China's steel industry is operating on a profit margin lower than all other industries, touching 3.5 percent, pushing the industry to reform its structure, a senior official said on Sunday.
"The industrial average profit ratio stood at 6 percent, while the steel industry is running on 3.5 percent profit, mainly driven by rising raw material costs, and overcapacity also weighed on steel prices," said Luo Tiejun, a senior official of the Ministry of Industry and Information Technology.
China's steel industry has entered a low-growth and slender-profit period, Luo said. He predicted that crude-steel consumption and production will increase next year, but not on a large scale.
The nation's crude-steel production could reach 630 million tons in 2010, up 10 percent from last year, he said.
China's daily crude-steel output rose in early December, when a large number of steel mills in Hebei province resumed operations after being ordered to shut down to meet energy-saving goals.
The steel price index rose only 33 percent from 2005 to 2010 while iron ore prices surged by 116 percent, Luo said.
The difficult situation will prompt the Chinese steel industry to reform its structure and upgrade the industry. The government plans to move some steel plants from inland to coastal areas and along the Yangtze River during the next five years, he said.
China will also move some steel plants out of large and medium-sized cities to improve the environment, he said.
A 2009 report from KPMG, an international accounting firm, says that because of increasing environmental pressure and the need to control logistical costs, the nation will gradually move its steel production capacity to coastal areas.
Prices of Indian ore with 63.5 percent ore content remained at $175-$177 per ton on Monday, including freight, unchanged from Friday, after hitting that six-month peak in November, according to the industry consultancy Mysteel.

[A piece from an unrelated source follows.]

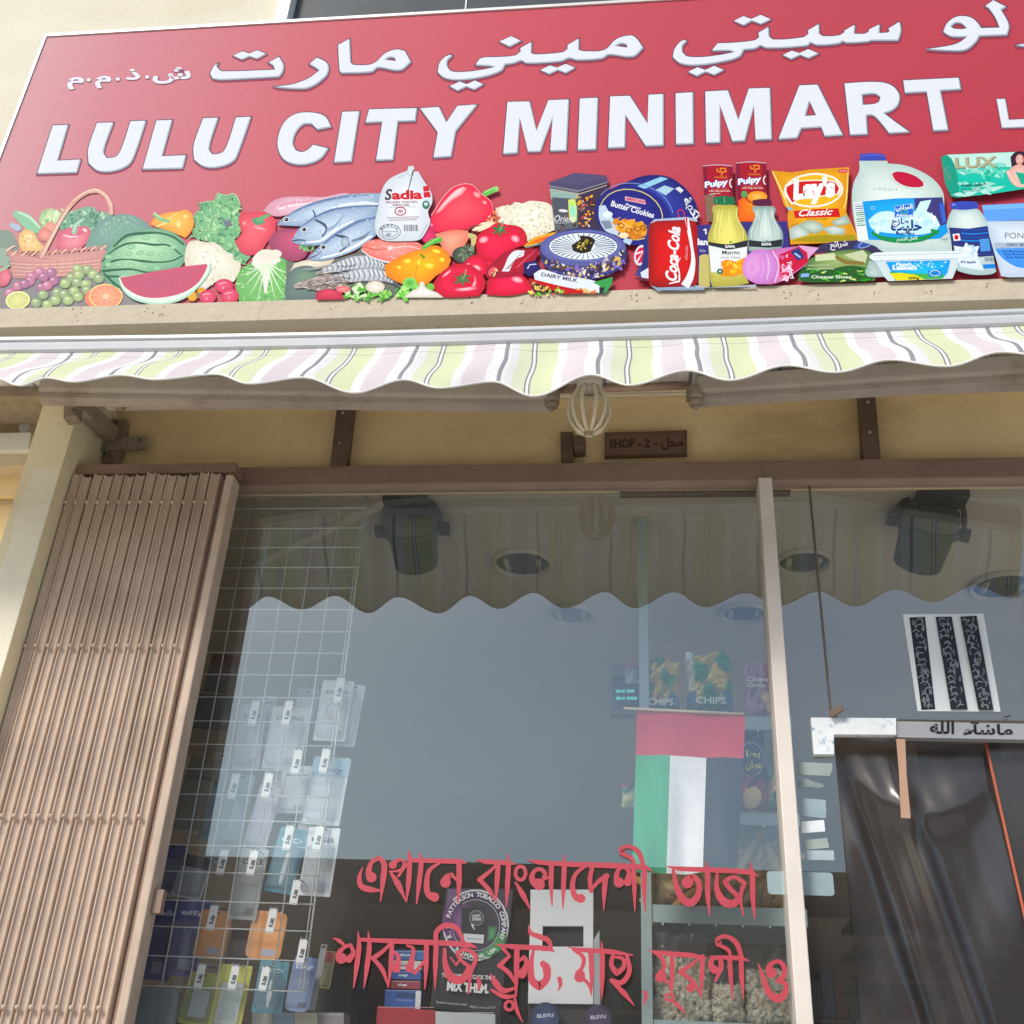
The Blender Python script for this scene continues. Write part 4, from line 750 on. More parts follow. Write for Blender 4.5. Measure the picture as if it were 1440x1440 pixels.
# pier
YP = -.15
xp1 = on(90, 645, YP).x; xp0 = on(48, 610, YP).x
mb = MB(); mb.box((xp0, YP, 0), (xp1, .011, zLip0-.01)); mb.build('pier', mat('pier_plaster', 'f0e4c2', .9, var=.07, scale=3, bump=.3, bscale=45, stain=('dcc896', (1,1,2.5), .54, .4)), building)
zp = on(80, 658, YP).z; wp = xp1-xp0
pp = Pic(YP, 2e-4, mapf=lambda x, y, yy: Vector((xp0+.001+(wp-.002)*x, yy, zp-y)))
pp.P([(.30,-.004),(.5,.0),(.7,-.003),(1,0),(1,2.7),(0,2.7),(0,.46),(.05,.40),(.12,.36),(.10,.27),(.2,.24),(.24,.17),(.16,.13),(.22,.06)], 'ffffff', sm=False); pp.done('plaster_patch', building, WHITEP)
# wall left of the pier
mb = MB(); mb.box((-6, .04, 0), (xp0, .25, 3.9)); mb.build('side_wall', YEL, building)
mb = MB(); mb.box((-6, .26, 3.9), (wall_x0-.01, .5, 4.0)); mb.build('side_parapet', PLAST, building)
win = MB(); win.quadbox([(-120,640),(-120,540),(46,540),(30,604)], .02, .038); win.build('window_pane', mat('old_glass', 'a0a4a4', .15, var=.05), building)
fr = MB(); fr.quadbox([(36,612),(60,558),(61,530),(48,530),(26,604)], -.03, .036); fr.quadbox([(-200,634),(-200,614),(43,608),(40,632)], -.05, .037)
fr.build('window_frame', mat('white_frame', 'efeee8', .5, var=.12, scale=8, stain=('b8a890', (8,8,8), .58, .5)), building)
lg = MB(); lg.quadbox([(-200,658),(-200,636),(39,634),(34,655)], -.03, .037); lg.build('window_sill', mat('sill', 'd9c7a8', .8), building)
# upper window behind the sign
uw = thing('upper_window', tuple(on(640, 10, 0)), 'dark tinted window in a white frame above the sign', 'window')
mb = MB(); a = on(405, 60, -.01); b = on(1500, -260, -.01); mb.box((a.x, -.012, a.z), (b.x, .0, b.z)); mb.build('pane', mat('tinted_glass', '4e5458', .35, spec=.15, var=.15, scale=3), uw)
mb = MB(); a2 = on(385, 60, -.02); mb.box((a2.x, -.05, a.z), (a.x-.001, .0, b.z)); a3 = on(648, 60, -.02); mb.box((a3.x, -.016, a.z), (a3.x+.004, -.0125, b.z)); mb.build('frame', mat('white_upvc', 'f2f2f0', .4), uw)

# lip and soffit under the sign
sof = thing('sign_ledge', (0, YS, zLip0), 'weathered beige ledge with peeling paint under the sign', 'ledge')
LIP = mat('ledge_paint', 'd2c4ac', .85, var=.10, scale=5, bump=.4, bscale=50, stain=('7c5c42', (42,42,60), .64, .75))
SOF = mat('peeling_soffit', 'e6d2b4', .85, var=.15, scale=7, bump=.5, bscale=25, stain=('8c6844', (7,10,9), .62, .6))
mb = MB(); mb.box((xl-1.2, YS-.006, zLip0), (xr, YS+.03, zLip1)); mb.build('lip', LIP, sof)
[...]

India, the world's third-largest ore exporter, which cut ore supplies to China, banned exports in July during a crackdown on illegal mining in southern Karnataka state.

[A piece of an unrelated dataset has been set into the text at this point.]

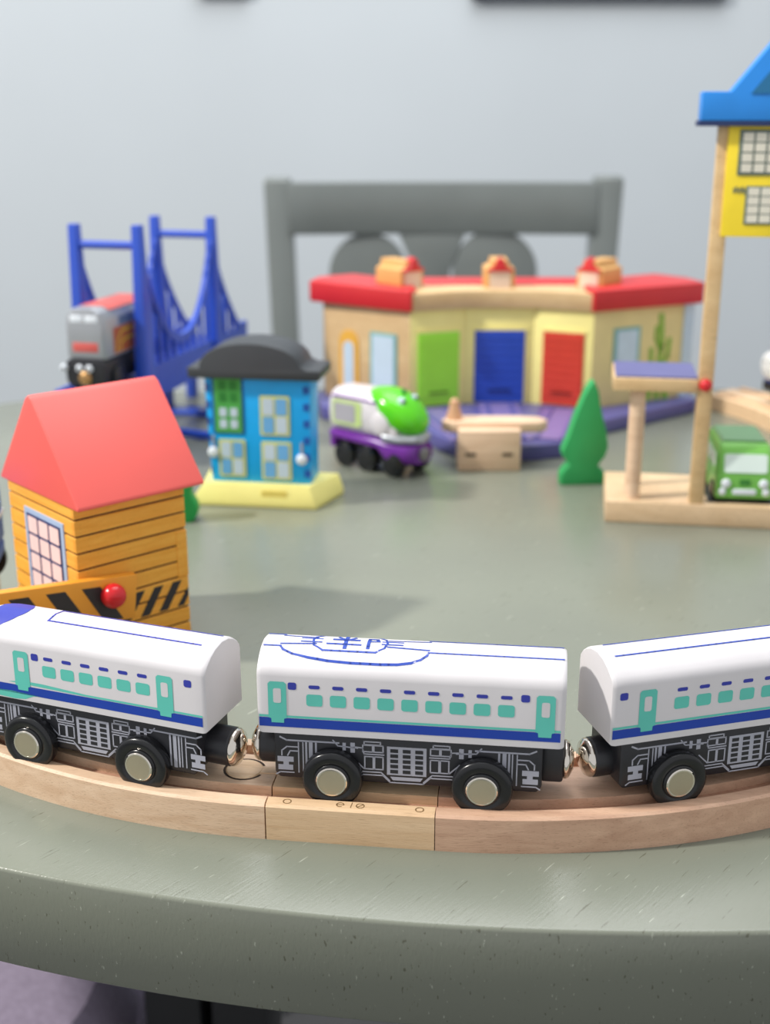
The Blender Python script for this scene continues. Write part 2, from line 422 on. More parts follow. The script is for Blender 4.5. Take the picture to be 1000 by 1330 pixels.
# burnt maker's marks on the rim: a ring, e, a bar, a struck ring, a ring
b = MB()
def ring2(cx, cy, r, wd, a0=0, a1=360, z=1.204, n=16):
    v = []; f = []
    for k in range(n + 1):
        a = R(a0 + (a1 - a0) * k / n)
        for q in (r - wd / 2, r + wd / 2): v.append((cx + q * math.cos(a), cy + q * math.sin(a), z))
    for k in range(n): f.append((2 * k, 2 * k + 1, 2 * k + 3, 2 * k + 2))
    b.add(v, f)
def bar2(x0, y0, x1, y1, wd, z=1.204):
    for q in stroke([(x0, y0), (x1, y1)], wd): b.add([(x, y, z) for x, y in q], [(0, 1, 2, 3)])
ring2(.62, .27, .12, .035); ring2(2.25, .27, .11, .035, 0, 300); bar2(2.14, .27, 2.36, .27, .03)
bar2(2.58, .14, 2.60, .42, .025); ring2(2.86, .27, .12, .035); bar2(2.77, .19, 2.95, .35, .03); ring2(4.66, .27, .12, .035)
b.build('burnt_marks', M['burn'], straight)['kind'] = 'stuff'

# far curved track at the right
b = MB(); secs = []
for k in range(25):
    a = R(-24 + 57 * k / 24)
    secs.append([((18.3 + (4 - d)) * math.cos(a), (18.3 + (4 - d)) * math.sin(a), z) for d, z in TP])
b.loft(secs); o = b.build('track_piece', beech2)
tagged(o, 'curved wooden track piece at the far right, behind the green bus', 'toy track', (8.7, 80.3, 0))
b = MB(); b.box(-4.2, 0, -2, 2, 0, 1.2); b.box(-4.2, 0, -1.5, 1.5, 1.2, 1.25)
o = b.build('track_piece', pine, None, .06); tagged(o, 'pale wooden track end under the blue wagon at far left behind the orange hut', 'toy track', (-17.3, 50.6, 0), 8)

# ------------------------------------------------------------------ white express train
HW = 1.2; BZ = 2.33
PROF = [(-1.2, 0), (-1.2, 1.88), (-1.17, 2.03), (-1.05, 2.18), (-.78, 2.38), (-.45, 2.53), (0, 2.60)]
def roof_z(y):
    y = -abs(y)
    P = PROF[1:]
    for (y0, z0), (y1, z1) in zip(P, P[1:]):
        if y0 <= y <= y1 and y1 > y0: return z0 + (z1 - z0) * (y - y0) / (y1 - y0)
    return PROF[1][1]
def nose_drop(x, nose):
    """the leading coach slopes down to its nose beyond x=-3"""
    if not nose or x > -3.1: return 1.0, 1.0
    u = min(1, (-3.1 - x) / 3.7)
    return 1 - .62 * u ** 1.5, 1 - .5 * u ** 2.2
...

Chinese steel mills turned to domestic iron ore because it was cheaper than imports.
Domestic ore output increased 24.4 percent year-on-year in the first 10 months, and iron ore imports dropped 2.2 percent over the same period, according to data from the China Iron and Steel Association (CISA).

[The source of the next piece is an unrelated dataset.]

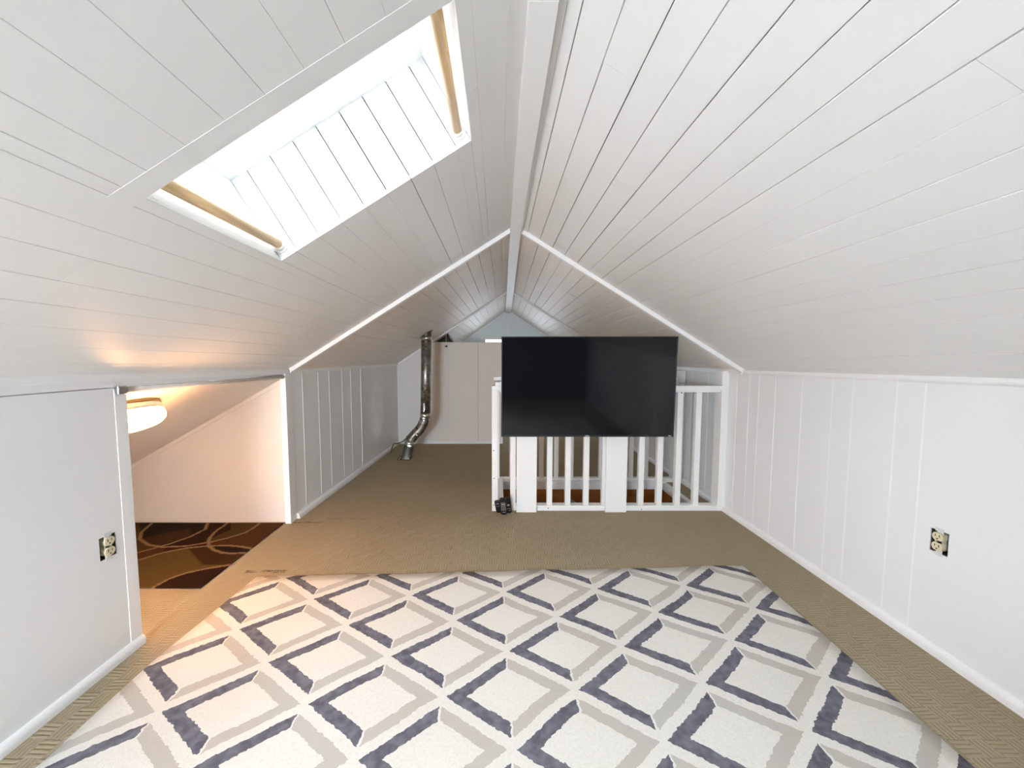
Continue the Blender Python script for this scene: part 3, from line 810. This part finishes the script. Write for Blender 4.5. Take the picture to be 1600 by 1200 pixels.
# ------------------------------------------------------------------ remote controls
def remote(x, w, h, y0, lean, roll, label, buttons, z=0.0):
    R = Matrix.Translation((x, y0, z)) @ Matrix.Rotation(roll, 4, 'Y') @ Matrix.Rotation(-lean, 4, 'X')
    r = thing('remote_control', label, 'remote', (x, y0, z), 'black remotes by the railing post')
    def pr(mb, a, b, c, d, d0, d1):
        mb.hexa([R @ Vector(p) for p in ((a,d0,c),(b,d0,c),(b,d1,c),(a,d1,c),(a,d0,d),(b,d0,d),(b,d1,d),(a,d1,d))])
    m = MB(); n = 8; rr = w*.42; out = []
    for cx, cz, a0 in ((w/2-rr, rr, -PI/2),(w/2-rr*.5, h-rr*.5, 0),(-w/2+rr*.5, h-rr*.5, PI/2),(-w/2+rr, rr, PI)):
        q = rr if cz == rr else rr*.5
        for i in range(n+1):
            k = a0 + PI/2*i/n; out.append(R @ Vector((cx+q*math.cos(k), 0, cz+q*math.sin(k))))
    m.prism(out, R.to_3x3() @ Vector((0,.017,0)))
    m.build('body', M['black'], r, .003)
    m = MB()
    for (a, b, c, d) in buttons: pr(m, a*w, b*w, c*h, d*h, -.0015, .001)
    m.build('buttons', M['btn'], r, .0004)
small = [(-.32+.24*i, -.32+.24*i+.14, .30+.075*j, .30+.075*j+.035) for i in range(3) for j in range(7)]
remote(.043, .046, .150, 2.612, math.radians(-24), math.radians(-4), 'black remote with rows of keys leaning on the railing post, front of three',
       small + [(-.3,.22,.66,.71),(-.2,.25,.16,.185)])
remote(.080, .040, .125, 2.640, math.radians(-14), math.radians(-6), 'black remote leaning beside the front one, nearest the wide board',
       [(-.3,-.05,.30,.33),(.1,.3,.30,.33),(-.2,.2,.5,.6),(.05,.3,.18,.2)])
remote(.010, .040, .095, 2.648, math.radians(-12), math.radians(-10), 'black remote tucked behind the others against the railing post',
       [(-.25,.25,.75,.8),(-.25,-.1,.55,.6),(.1,.25,.55,.6)])

# ------------------------------------------------------------------ galvanised pipe
def pipe():
    r = thing('vent_pipe', 'grey galvanised vent pipe rising from the carpet to the sloping ceiling', 'pipe', (-1.005,4.15,0))
    R = .0545; y = 4.16
    a0 = Vector((-1.035,y-.02,-.10)); a1 = Vector((-.965,y,.165)); b1 = Vector((-.825,y+.02,.335)); c1 = Vector((-.795,y+.02,.47)); top = Vector((-.772,y+.02,1.40))
    MB().tube([a0,a1], R*.97, 28, caps=False).build('lower_pipe', M['galv_dark'], r)
    d = (a1-a0).normalized()
    MB().tube([a1-d*.03, a1+d*.02], R*1.06, 28).build('collar', M['bright_band'], r)
    def curve(p, q, s, n=6):
        return [p*(1-t)**2+q*2*t*(1-t)+s*t*t for t in [i/n for i in range(n+1)]]
    e1 = a1+d*.055
    pts = curve(a1+d*.01, e1, e1.lerp(b1,.45), 4) + curve(e1.lerp(b1,.55), b1, c1-(top-c1).normalized()*.02, 5)
    el = MB().tube(pts, R, 28); el.build('elbow', M['galv'], r)
    m = MB()
    for i in (2,4,6,8):
        p = pts[i]; dd = (pts[min(i+1,len(pts)-1)]-pts[i-1]).normalized(); m.tube([p-dd*.004,p+dd*.004], R*1.05, 28)
    m.build('seam_ring', M['galv'], r)
    dd = (top-c1).normalized()
    MB().tube([c1-dd*.035, c1+dd*.02], R*1.06, 28).build('collar', M['bright_band'], r)
    u = top-dd*.105
    MB().tube([c1, c1.lerp(u,.5), u], R, 28).build('upper_pipe', M['galv'], r)
    MB().tube([u-dd*.012, u+dd*.025], R*1.06, 28).build('collar', M['bright_band'], r)
    MB().tube([u+dd*.02, top+dd*.05], R*.98, 28, caps=False).build('top_pipe', M['galv_dark'], r)
    # flashing plate on the slope
    m = MB(); n = 28; ring = []
    e = (CL(.9,y)-CL(.1,y)).normalized(); nn = Vector((-e.z,0,e.x))
    tt = (top.x-CL(0,y).x)/(ridge(y).x-CL(0,y).x); cpt = CL(tt, y+.02)
    for i in range(n):
        k = 2*PI*i/n; ring.append(cpt + e*.078*math.cos(k) + Vector((0,1,0))*.066*math.sin(k) - nn*.003)
    m.prism(ring, nn*.0028); m.build('flashing', M['galv_dark'], r)
    # dark hole edge at the floor
    m = MB(); 
    for a,b,c_,d_ in ((PH[0]-.012,PH[0],PH[2]-.012,PH[3]+.012),(PH[1],PH[1]+.012,PH[2]-.012,PH[3]+.012),(PH[0],PH[1],PH[2]-.012,PH[2]),(PH[0],PH[1],PH[3],PH[3]+.012)): m.box(a,b,c_,d_,.0005,.003)
    m.build('floor_flange', M['black_soft'], r)
pipe()
def duct():
    y = 5.06; p = CL(.43, y, -.075); q = CL(.325, y, -.075)
    r = thing('air_duct', 'dark short duct under the ceiling beyond the partition top', 'duct', p)
    e = (p-q).normalized()
    MB().tube([q-e*.15, q, p], .07, 24).build('body', M['galv_dark'], r)
    m = MB(); m.tube([p-e*.012,p+e*.004], .074, 24); m.build('end_band', M['galv'], r)
duct()
# pull cord with a toggle, hanging in front of the partition
r = thing('pull_cord', 'thin pull cord with a small toggle hanging over the partition', 'cord', (-.645, YT2-.018, 1.24))
MB().tube([(-.645,YT2-.018,1.425),(-.645,YT2-.018,1.252)], .0016, 8).build('cord', M['white_plastic'], r)
MB().tube([(-.645,YT2-.018,1.256),(-.645,YT2-.018,1.243)], .013, 14).build('toggle', M['white_plastic'], r, .001)
o = MB().tube([(-.645,YT2-.018,1.243),(-.645,YT2-.018,1.224)], .015, 14).build('toggle_end', M['black'], r, .001); o['label'] = 'black lower half of the toggle'
# cable by the far corner
r = thing('power_cable', 'short brown cable with a black plug in the far left corner', 'cable', (-1.235,4.6,0))
cp = [(-1.249,4.36,.004),(-1.246,4.42,.05),(-1.243,4.47,.10),(-1.238,4.52,.108),(-1.228,4.62,.06),(-1.20,4.70,.055),(-1.165,4.76,.075),(-1.14,4.785,.098)]
def cat(pts, n=6):
    P = [Vector(p) for p in pts]; P = [P[0]*2-P[1]]+P+[P[-1]*2-P[-2]]; out = []
    for i in range(1, len(P)-2):
        for k in range(n):
            t = k/n; a,b,c,d = P[i-1],P[i],P[i+1],P[i+2]
            out.append(.5*((2*b)+(c-a)*t+(2*a-5*b+4*c-d)*t*t+(3*b-a-3*c+d)*t**3))
    return out+[P[-2]]
cp = [(-1.232,4.36,.004),(-1.231,4.40,.045),(-1.229,4.45,.075),(-1.226,4.54,.068),(-1.21,4.64,.050),(-1.185,4.70,.055),(-1.16,4.75,.075),(-1.145,4.79,.095)]
MB().tube(cat(cp), .0065, 10).build('cord', M['cord'], r)
MB().tube([(-1.147,4.782,.095),(-1.139,4.8165,.099)], [.012,.015], 14).build('plug', M['black'], r, .002)

# ------------------------------------------------------------------ light: overcast sky through the skylight and windows
W = bpy.data.worlds.new('overcast_sky'); bpy.context.scene.world = W; W.use_nodes = True
nt = W.node_tree; nt.nodes.clear(); wo = nt.nodes.new('ShaderNodeOutputWorld'); bg = nt.nodes.new('ShaderNodeBackground')
tc = nt.nodes.new('ShaderNodeTexCoord'); sx = nt.nodes.new('ShaderNodeSeparateXYZ'); nt.links.new(tc.outputs['Generated'], sx.inputs[0])
mr = nt.nodes.new('ShaderNodeMapRange'); nt.links.new(sx.outputs[2], mr.inputs[0]); mr.inputs[1].default_value = -.05; mr.inputs[2].default_value = .7
mx = nt.nodes.new('ShaderNodeMix'); mx.data_type = 'RGBA'; nt.links.new(mr.outputs[0], mx.inputs[0])
mx.inputs[6].default_value = (.50,.56,.62,1); mx.inputs[7].default_value = (.785,.91,1.0,1)
nt.links.new(mx.outputs[2], bg.inputs[0]); bg.inputs[1].default_value = 22.0; nt.links.new(bg.outputs[0], wo.inputs[0])
def portal(name, center, direction, sx_, sy_, xaxis):
    l = bpy.data.lights.new(name, 'AREA'); l.shape = 'RECTANGLE'; l.size = sx_; l.size_y = sy_; l.cycles.is_portal = True
    o = bpy.data.objects.new(name, l); C.objects.link(o)
    z = -Vector(direction).normalized(); x = Vector(xaxis).normalized(); y = z.cross(x)
    o.matrix_world = Matrix(((x.x,y.x,z.x,center[0]),(x.y,y.y,z.y,center[1]),(x.z,y.z,z.z,center[2]),(0,0,0,1)))
e = (CL(1,1)-CL(0,1)).normalized(); nn = Vector((-e.z,0,e.x))
portal('skylight_portal', CL((SKT0+SKT1)/2,(SKY0+SKY1)/2,SKD+.07), -nn, (SKT1-SKT0)*LL+.06, SKY1-SKY0+.08, e)
portal('window_portal', ((WX0+WX1)/2, YG+.09, (WZ0+WZ1)/2), (0,-1,0), WX1-WX0, WZ1-WZ0, (1,0,0))
portal('window_portal', (XR+.085, 6.0, (SIDE[2]+SIDE[3])/2), (-1,0,0), SIDE[1]-SIDE[0], SIDE[3]-SIDE[2], (0,1,0))
portal('window_portal', ((BW[0]+BW[1])/2, YB-.075, (BW[2]+BW[3])/2), (0,1,0), BW[1]-BW[0], BW[3]-BW[2], (1,0,0))

# ------------------------------------------------------------------ camera and view
cd = bpy.data.cameras.new('camera'); cam = bpy.data.objects.new('camera', cd); C.objects.link(cam)
cd.sensor_width = 36; cd.lens = 36*F_/1600; cd.shift_x = (800-CX_)/1600; cd.clip_start = .02
cam.location = (0,0,HC_); cam.rotation_euler = (PI/2-PITCH, 0, 0)
sc = bpy.context.scene; sc.camera = cam
sc.view_settings.view_transform = 'Standard'; sc.view_settings.look = 'None'; sc.view_settings.gamma = 1; sc.view_settings.exposure = 3.17
sc.view_settings.use_curve_mapping = False
sc.cycles.max_bounces = 14; sc.cycles.diffuse_bounces = 10; sc.cycles.glossy_bounces = 4; sc.cycles.transparent_max_bounces = 8
sc.cycles.use_denoising = True; sc.cycles.sample_clamp_indirect = 8
sc.cycles.caustics_reflective = False; sc.cycles.caustics_refractive = False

Chinese steel prices will climb on inflationary pressure, but steelmakers will still be under operational pressure next year due to rising raw-material costs and overcapacity despite the country's massive investment, said Zhang Lin, an analyst with Beijing Lange Steel Information Research Center.
Chinese steelmakers' profits have been declining since April.
The average profit ratio of Chinese medium- and large-sized mills was 2.68 percent for the first 10 months of this year, much lower than the average profitability of other Chinese industries, said CISA Vice-Chairman Luo Bingsheng.